I fear I've entirely lost the name and ingredients of the second drink; its base spirit, China China Amer, was new to me and sounded interesting enough to order at a glance. I'm glad I did- the blend of citrus and spices in the Amer was novel and delicious. As a big fan of tiki flavor profiles, I can see some interesting uses for this stuff if I can find a bottle!


Before I even arrived at Julep, I knew from glancing over menus online that I wanted to try "Everything is Real", a tiki-influenced drink with a turmeric-infused gin base. I also knew that, after the absurdly rich dinner I'd had prior, I was not going to start on a drink with coconut cream in it. I instead went with the bar's namesake and ordered the Quintessential, their rotating julep. As with several other details, I fear I've lost track of what bourbon was used, beyond it having been something distilled locally.

I've tried making juleps at home- emphasis on "tried"- and I've had a mediocre julep from one bar or another, but in comparison this may as well have been my first. The drink was unsurprisingly sweet, but in a way that complimented the richness of the bourbon and the crisp note of mint. I don't know how much of the latter was from muddling and how much was from the enormous mint sprig that garnished the drink, but whatever they're doing, it works splendidly.

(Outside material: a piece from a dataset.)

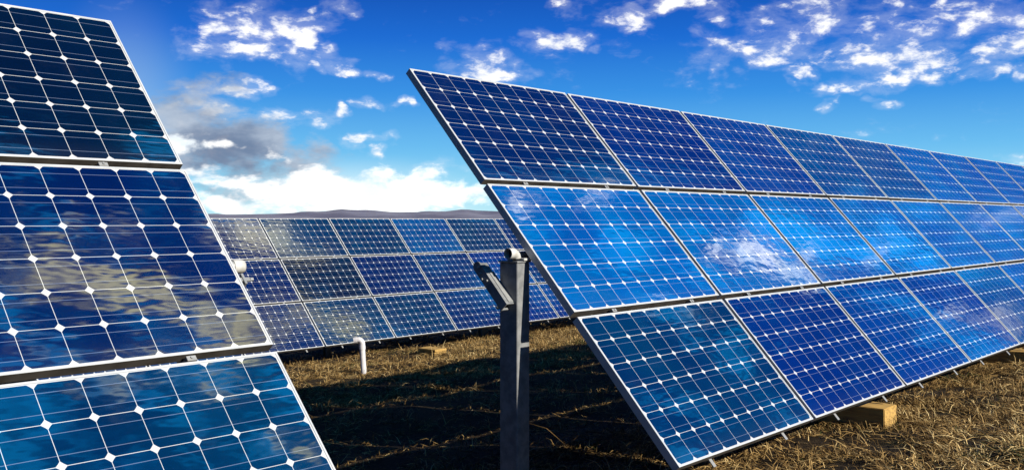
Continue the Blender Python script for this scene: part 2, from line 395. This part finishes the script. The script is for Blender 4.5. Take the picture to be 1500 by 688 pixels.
# ------------------------------------------------------------------ one solar panel
PW, PH = 1.610, 0.972; PITU, PITV = 1.6466, 1.0051
TH = .046; LIP = .0095
def make_panel():
    ring = [(-0, -0), (1, 0), (1, 1), (0, 1)]
    def rect(i, z): return [(i, i, z), (PW - i, i, z), (PW - i, PH - i, z), (i, PH - i, z)]
    prof = [(0.0, -TH), (0.0, -.0015), (.0015, 0.0), (LIP - .001, 0.0), (LIP, -.001), (LIP, -.010), (.004, -.012), (.004, -TH + .002), (.028, -TH + .002), (.028, -TH), (0, -TH)]
    b = MB(); vv = []
    for i, z in prof: vv += rect(i, z)
    ff = []
    for k in range(len(prof) - 1):
        for e in range(4):
            g = (e + 1) % 4; ff.append((k * 4 + e, k * 4 + g, (k + 1) * 4 + g, (k + 1) * 4 + e))
    b.add(vv, ff)
    fr = b.build('solar_panel', M_FRAME)
    fr.data.materials.append(M_GAPSHADE)
    for pf in fr.data.polygons:
        c_ = pf.center
        if (c_.y < .0001 and c_.z < -.004) or (c_.y > PH - .0001 and c_.z < -.004) : pf.material_index = 1
    g = MB(); mu = (PW - 10 * CELL) / 2; mv = (PH - 6 * CELL) / 2
    x0 = LIP - mu + .0005; x1 = PW - LIP - mu - .0005; y0 = LIP - mv + .0005; y1 = PH - LIP - mv - .0005
    g.box(x0, x1, y0, y1, -.0085, -.0025)
    gl = g.build('cell_sheet', C_NAVY, fr, loc=(mu, mv, 0))
    gl.material_slots[0].link = 'OBJECT'
    gl.material_slots[0].material = C_NAVY
    bs = MB(); bs.box(LIP, PW - LIP, LIP, PH - LIP, -.0115, -.0090); b2 = bs.build('back_sheet', M_BACK, fr)
    jb = MB(); jb.box(.74, .87, .80, .90, -.034, -.012, ch=.003); j = jb.build('junction_box', M_BLACK, fr)
    return fr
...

Prior to tasting the "Everything is Real", I'd assumed that turmeric was used in cooking more for color than flavor. I have since learned the error of my ways, as it's impact on this drink was very simple to pick out. Rich and fragrant, with a well balanced flavor profile, it was a killer way to end the night.


I returned to Manifesto on my last night, both to thank the bartender for his suggestions and to try just a few more highlights from the sprawling menu.

I lead with the Niall, a Manhattan with several additional modifiers, including a bit of Absinthe. The name was part of an extended joke (which I'll admit for what little brevity I can still claim), but the punchline is that the ingredients were locally produced as much as possible- the absinthe and whiskey for sure, I forget what else. The drink itself was spirit-forward but not overpowering, with some fun aftertastes from the absinthe and other modifiers.

The Oaxaca Verde, my second course, was a much milder sipper; the various fruits and herbs used make for a bright, refreshing drink, with a mild smokiness from the mezcal base to counter the sweetness. It's a pity this was a winter menu seasonal, because this would be an amazing drink on a hot day.

My last cocktail of the trip (and last forgotten name) was a daiquiri variant, with tepache and sea salt. The modifiers added some complexity to the base drink that I quite enjoyed; I'll have to figure out how hard it is to get my hands on some Tepache back in the bay.


In all, having gone in with zero plan and zero expectations, I'm delighted by how my trip played out. The craft cocktail scene in Kansas City has legitimately impressed me, and added a great deal of enjoyment to what would otherwise have been a fairly dry business trip. This was a great experience, and I look forward to repeating it in other cities in the future!